Socks now relegated to the hamper, C. climbs under his sheet, kisses me goodnight, shares a final story or thought, and closes his eyes. I close the door behind me and head across the hall.
L.’s been asleep for an hour or so and he’s softly snoring as he clutches his blue blankey. I have a mission in his room, too — the opposite mission, in fact. Sometime between when I kissed him goodnight and he drifted off to sleep, he removed his socks. Being a typical one-year-old, he loves to remove his socks at every opportunity, presumably to admire his 10 adorable toes. However, since he sleeps with no covers and his room gets cool during the night, I gently, quietly slip his light-weight socks back on those pudgy little feet. He stirs briefly, takes a deep breath, rubs his eye with a fist, and snuggles back to blanket-cuddling.
(I know what you’re thinking — by putting socks on him while he sleeps, I’m creating another child who refuses to have bare feet. But rest assured, he goes barefoot all day long. I promise.)
Two different kids, two different needs at bedtime. C. needs to step out of his comfort zone a little (socks off) and L. needs a little extra warmth (socks on). And I try to do what’s best for each of them.

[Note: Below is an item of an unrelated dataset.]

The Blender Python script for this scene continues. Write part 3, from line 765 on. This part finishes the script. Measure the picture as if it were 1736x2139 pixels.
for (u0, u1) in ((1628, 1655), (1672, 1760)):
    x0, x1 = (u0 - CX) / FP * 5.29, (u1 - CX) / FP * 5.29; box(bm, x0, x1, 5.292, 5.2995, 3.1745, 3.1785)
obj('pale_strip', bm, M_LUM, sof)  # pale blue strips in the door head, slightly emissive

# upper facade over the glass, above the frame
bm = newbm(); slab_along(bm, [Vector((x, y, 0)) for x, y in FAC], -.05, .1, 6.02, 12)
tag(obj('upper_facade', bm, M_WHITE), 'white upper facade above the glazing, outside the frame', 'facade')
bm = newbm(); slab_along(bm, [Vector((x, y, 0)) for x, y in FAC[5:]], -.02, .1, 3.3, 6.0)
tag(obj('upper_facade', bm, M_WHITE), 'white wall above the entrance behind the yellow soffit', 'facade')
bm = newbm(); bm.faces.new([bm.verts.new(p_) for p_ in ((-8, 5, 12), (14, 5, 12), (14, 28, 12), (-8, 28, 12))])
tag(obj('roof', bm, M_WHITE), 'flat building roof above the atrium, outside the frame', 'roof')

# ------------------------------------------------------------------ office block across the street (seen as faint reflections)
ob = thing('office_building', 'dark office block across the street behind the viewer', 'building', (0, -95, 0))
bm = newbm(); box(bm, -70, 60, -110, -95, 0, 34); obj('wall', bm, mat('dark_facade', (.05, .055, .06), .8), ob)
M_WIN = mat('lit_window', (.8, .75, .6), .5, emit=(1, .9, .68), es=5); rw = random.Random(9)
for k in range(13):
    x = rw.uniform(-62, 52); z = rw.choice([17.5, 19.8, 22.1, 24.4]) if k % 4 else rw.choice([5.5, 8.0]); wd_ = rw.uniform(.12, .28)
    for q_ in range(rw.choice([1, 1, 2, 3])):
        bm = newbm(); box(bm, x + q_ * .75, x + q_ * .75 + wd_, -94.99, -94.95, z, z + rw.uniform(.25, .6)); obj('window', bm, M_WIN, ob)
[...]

Socks are the easy part. There are so many other areas where the decisions aren’t quite so simple. Which method of discipline would be best for this child? What challenge does that child need to be encouraged to face and overcome? Do I mete out tough consequences or show mercy in this particular situation?
So often in parenting, I feel like I’m winging it. I take the information and experience I have, and together with Chad, do what we think is best at the moment. Sometimes we’re right, and sometimes we’re wrong. But one thing doesn’t change — at the end of the day, we’re always seeking to do what’s best for each child, to meet their needs in the best possible way.












Oh I definitely agree, what works for one might not necessarily work for the other. I am constantly working towards balance in this area. I think as parents we are pretty hard on ourselves for messing up but it is a learning curve for us just as much as it is for the kids.
Great post!
Laura
This is so sweet. I love how you craft these simple life lessons into such beautiful prose.
I love your stories..You have such a great way of writing
I’m glad you admitted that so often as a parent you feel like you are winging it. The first year of LK’s life, I didn’t feel like that. (He was a very good infant)but after that one year mark I feel like that SOO often and not very many people admit to that. So I needed to hear that, thanks!
And such is the challenge of parenting!! My girls used to swear we were playing favorites when we didn’t use the exact same punishment/reward with each of them. Now, they are starting to understand that different personalities require different handling techniques. Best wishes!!
That was beautiful Katrina! Sigh, my kids are growing up, in their teen years and I still feel like I’m winging it. Just when I think I know what I’m doing off they go onto another phase. But I hope at the end of it all the thing they go away with is that they were well loved and like you said, that we tried to do the best for each of them.
I think you pretty much summed up motherhood: winging it. Doing the best you can with the wisdom you have and trusting God with the rest. Certainly nothing has convinced me of my own insufficiency more than motherhood! And like Susanne, I find the winging it phenomenon to only increase as your children get older! Praise God, He promises to grant wisdom to those who ask…
Great post, Katrina. Well written as always.
Yes, each one needs something different. Very well said, Katrina.
And from what I hear, it’ll be wrong for different reasons.
Winging it here, too, Katrina. You are a very loving, thoughtful mom. That goes far to cover any inevitable mistakes made along the way. Thanks for sharing this!
What a sweet post, Katrina, and one which I identify with greatly. Children don’t come with instruction manuals, and Dr. Brazelton, Dr. Leach, and a whole host of experts aren’t experts on your child(ren). It IS winging it; or as I like to say, a wing and a prayer. Lots of those.
Blessings.
So sweet! And I agree each child has their own brand of grace that they require us to learn. Lots of prayers and many failings have taught me.
Swing by and visit me this weekend…I have a little something for you:-)
Wholly Devoted
One of the hardest lessons that I have learned about parenting is just that. And then to keep that in your mind when they approach the same problem.
I see this as yet another way God shows us His infinite possibilities with creation.
Katrina- that was a wonderful post! Sometimes their needs are very different and yes we Moms (parents) do have to wing it.
Your post also brought to mind what my says was one of the biggest arguements we ever had (and I was only 2 yrs old). I wanted to sleep with my socks on and she wanted me to sleep with them off. In the end she gave and and I slept with them on. She still talks about how crazy it was that we “fought” over socks!! LOL
Wait for the teenage years! Then all bets are off. One thing you can count on is that the fridge will always be empty and the bedroom will always organized chaos for your child. Mom why did you straighten up my room now I don’t know where anything is.
Be prepared to hear that everythng is always your fault and that the kids as well as their friends are ALWAYS HUNGRY! Sleep? Ugh! You mean you want me to go to bed NOW? It is still early at 2AM. Enjoy these times. I hear no I have learned that how your kids are at this age in time is how they will be when they are teenagers. Socks will only be the details and you will learn the meaning Mom ‘Chill Out’.